The million people who emigrated faced another hell. Many of the "coffin ships" that carried them were operated by unscrupulous shipowners and were rife with illness and starvation, with mortality rates as high as 30%. The eerie National Famine Monument at Murrisk, County Mayo is a coffin ship rigged with skeletons:
Of course, then as with disasters now, there were private individuals, including some landlords, and organizations like the Quakers that did their best to help. Irish Americans raised and sent at least $300,000. And as you'd expect, Queen Victoria herself chipped in. She gave 2000 pounds – very generous of her, as her private fortune at her death was estimated to be $100 million, in 1901 dollars.
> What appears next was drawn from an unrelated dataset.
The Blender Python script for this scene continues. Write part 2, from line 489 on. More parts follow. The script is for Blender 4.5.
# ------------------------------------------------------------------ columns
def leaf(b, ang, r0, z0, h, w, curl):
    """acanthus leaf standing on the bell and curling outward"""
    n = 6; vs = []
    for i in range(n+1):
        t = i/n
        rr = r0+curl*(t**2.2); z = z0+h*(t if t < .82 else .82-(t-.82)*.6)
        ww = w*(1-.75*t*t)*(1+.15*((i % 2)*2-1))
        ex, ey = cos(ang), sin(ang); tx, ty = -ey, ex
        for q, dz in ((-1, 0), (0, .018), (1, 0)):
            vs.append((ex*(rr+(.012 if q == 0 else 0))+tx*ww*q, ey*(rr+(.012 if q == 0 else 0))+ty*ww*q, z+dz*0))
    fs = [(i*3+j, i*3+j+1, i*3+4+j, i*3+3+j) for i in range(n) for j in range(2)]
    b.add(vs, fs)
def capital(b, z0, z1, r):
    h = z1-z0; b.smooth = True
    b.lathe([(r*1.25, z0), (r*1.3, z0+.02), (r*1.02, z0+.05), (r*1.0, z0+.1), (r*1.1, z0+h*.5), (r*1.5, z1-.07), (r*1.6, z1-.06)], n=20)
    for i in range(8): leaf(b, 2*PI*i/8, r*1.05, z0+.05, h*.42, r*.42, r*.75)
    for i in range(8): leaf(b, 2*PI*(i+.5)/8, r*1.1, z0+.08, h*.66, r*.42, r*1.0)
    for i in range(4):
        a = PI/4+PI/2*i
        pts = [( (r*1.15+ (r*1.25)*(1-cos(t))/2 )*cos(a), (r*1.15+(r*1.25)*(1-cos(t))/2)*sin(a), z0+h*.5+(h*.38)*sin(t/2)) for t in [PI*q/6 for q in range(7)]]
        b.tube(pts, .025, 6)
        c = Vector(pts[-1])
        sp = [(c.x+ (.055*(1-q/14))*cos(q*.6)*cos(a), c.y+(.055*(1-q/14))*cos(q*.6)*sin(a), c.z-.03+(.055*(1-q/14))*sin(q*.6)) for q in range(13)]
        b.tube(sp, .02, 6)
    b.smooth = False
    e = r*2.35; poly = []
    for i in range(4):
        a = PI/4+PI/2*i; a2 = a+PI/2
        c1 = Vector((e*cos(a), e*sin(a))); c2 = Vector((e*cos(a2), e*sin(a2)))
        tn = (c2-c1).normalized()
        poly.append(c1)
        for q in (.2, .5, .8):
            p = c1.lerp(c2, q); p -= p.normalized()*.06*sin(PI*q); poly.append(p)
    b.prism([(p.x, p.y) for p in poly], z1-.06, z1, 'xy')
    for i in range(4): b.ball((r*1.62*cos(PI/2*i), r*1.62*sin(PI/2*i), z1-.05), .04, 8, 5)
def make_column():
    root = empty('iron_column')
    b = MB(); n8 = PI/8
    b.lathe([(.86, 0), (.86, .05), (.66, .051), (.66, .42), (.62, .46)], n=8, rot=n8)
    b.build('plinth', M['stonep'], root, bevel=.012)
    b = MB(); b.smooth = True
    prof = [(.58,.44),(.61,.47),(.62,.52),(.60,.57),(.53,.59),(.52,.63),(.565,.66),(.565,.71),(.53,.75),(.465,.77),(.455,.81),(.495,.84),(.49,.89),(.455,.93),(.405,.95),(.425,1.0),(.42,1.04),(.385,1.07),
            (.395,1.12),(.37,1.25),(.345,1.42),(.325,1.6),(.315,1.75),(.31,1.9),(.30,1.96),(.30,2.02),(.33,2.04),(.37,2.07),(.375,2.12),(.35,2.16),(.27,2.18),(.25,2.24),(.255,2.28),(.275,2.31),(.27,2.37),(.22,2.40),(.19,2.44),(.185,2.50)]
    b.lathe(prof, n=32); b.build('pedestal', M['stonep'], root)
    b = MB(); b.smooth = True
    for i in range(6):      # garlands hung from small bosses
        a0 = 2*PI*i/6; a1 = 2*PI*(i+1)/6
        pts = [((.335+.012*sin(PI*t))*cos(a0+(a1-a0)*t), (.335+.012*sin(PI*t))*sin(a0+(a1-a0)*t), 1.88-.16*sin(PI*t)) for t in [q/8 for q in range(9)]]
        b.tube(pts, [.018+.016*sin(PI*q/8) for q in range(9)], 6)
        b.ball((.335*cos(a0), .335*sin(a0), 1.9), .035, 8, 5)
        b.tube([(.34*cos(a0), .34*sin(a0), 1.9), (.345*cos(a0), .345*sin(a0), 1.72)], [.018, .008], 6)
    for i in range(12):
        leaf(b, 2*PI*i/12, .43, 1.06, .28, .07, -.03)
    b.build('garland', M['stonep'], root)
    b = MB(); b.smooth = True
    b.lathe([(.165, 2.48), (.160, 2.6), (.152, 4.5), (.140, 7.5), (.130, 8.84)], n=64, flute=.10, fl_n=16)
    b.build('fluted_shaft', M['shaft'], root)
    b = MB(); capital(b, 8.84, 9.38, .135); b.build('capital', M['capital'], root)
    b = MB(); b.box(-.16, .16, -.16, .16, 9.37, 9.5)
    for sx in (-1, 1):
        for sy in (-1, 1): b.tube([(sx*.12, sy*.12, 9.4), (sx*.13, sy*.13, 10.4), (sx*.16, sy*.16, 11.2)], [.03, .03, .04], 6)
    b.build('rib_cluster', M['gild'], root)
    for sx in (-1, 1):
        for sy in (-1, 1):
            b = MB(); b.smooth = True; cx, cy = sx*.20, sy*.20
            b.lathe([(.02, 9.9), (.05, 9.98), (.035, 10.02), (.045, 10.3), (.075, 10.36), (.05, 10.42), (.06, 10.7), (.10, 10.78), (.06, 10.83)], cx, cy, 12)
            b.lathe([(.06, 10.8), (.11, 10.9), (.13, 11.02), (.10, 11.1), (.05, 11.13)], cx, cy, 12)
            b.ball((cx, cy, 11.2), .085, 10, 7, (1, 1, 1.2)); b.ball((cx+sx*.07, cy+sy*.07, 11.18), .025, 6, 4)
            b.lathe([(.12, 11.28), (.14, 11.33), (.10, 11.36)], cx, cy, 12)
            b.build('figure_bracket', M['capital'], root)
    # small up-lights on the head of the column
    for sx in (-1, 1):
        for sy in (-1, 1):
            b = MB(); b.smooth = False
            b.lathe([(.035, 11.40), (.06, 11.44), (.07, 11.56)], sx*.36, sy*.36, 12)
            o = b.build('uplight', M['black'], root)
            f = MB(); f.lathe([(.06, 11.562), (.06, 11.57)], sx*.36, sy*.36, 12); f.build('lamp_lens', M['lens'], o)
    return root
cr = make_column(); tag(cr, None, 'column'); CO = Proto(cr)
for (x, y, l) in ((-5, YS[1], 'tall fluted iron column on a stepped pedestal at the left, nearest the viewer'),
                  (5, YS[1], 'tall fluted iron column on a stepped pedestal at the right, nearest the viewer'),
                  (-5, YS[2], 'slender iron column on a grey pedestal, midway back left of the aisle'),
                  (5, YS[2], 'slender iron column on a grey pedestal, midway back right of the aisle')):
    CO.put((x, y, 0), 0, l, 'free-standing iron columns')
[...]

She even visited Ireland in 1849, under very tight security. It was a non-State visit, so Dublin Castle footed the bill. One banquet alone cost 5000 pounds. On that visit, her only public reference to the Famine was, “I gladly share with you the hope that the heavy visitation, with which Providence has recently visited large numbers of my people in this country, is passing away.” Providence, what a bastard.
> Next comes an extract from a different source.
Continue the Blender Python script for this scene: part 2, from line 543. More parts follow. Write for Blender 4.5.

The British historian Charles Kingsley, who accompanied the Queen on her visit, wrote to his wife:
I am daunted by the human chimpanzees I saw along that 100 miles of horrible country. I don't believe they are our fault. I believe that there are not only many more of them than of old [!], but that they are happier, better and more comfortably fed and lodged under our rule than they ever were. But to see white chimpanzees is dreadful; if they were black, one would not feel it so much.
This story is so horrible, and has so many grim echoes today, that I have to add two stories of great generosity.
In 1847, a group of Choctaw Indians in Oklahoma, only 16 years after they themselves endured the Trail of Tears, collected and sent $170 for famine relief. In 1995, Mary Robinson, then President of Ireland, visited the Choctaw Nation in Oklahoma to thank them. She was made an honorary member of the Choctaw tribe.
And the Sultan of the Ottoman Empire, Khaleefah Abdul-Majid, decided to send 10,000 pounds for famine relief. I can hardly believe this, but the British Ambassador asked if he would be so kind as to reduce the amount so as not to embarrass Queen Victoria, because she was only giving 2000 pounds. The Sultan acquiesced, and sent the upper limit of 1000 pounds. But the story has it that he then secretly sent three ships loaded with food to Ireland. hey were not admitted to the the port of Dublin, so they proceeded to Drogheda, County Mayo, where the famine was especially severe, and were left for the people there to unload. Whether he did or didn’t is a hotly contested question, but Mary Robinson believes it, and the people of Drogheda have told the story since the Famine, and there's some new evidence to support it, and they’re making a movie about it with Sean Bean and Colin Farrell, and that’s good enough for me.
And speaking of the visual arts, in January, a British television station has commissioned a sitcom, to be called "Hungry," about the Famine. I know I can't wait.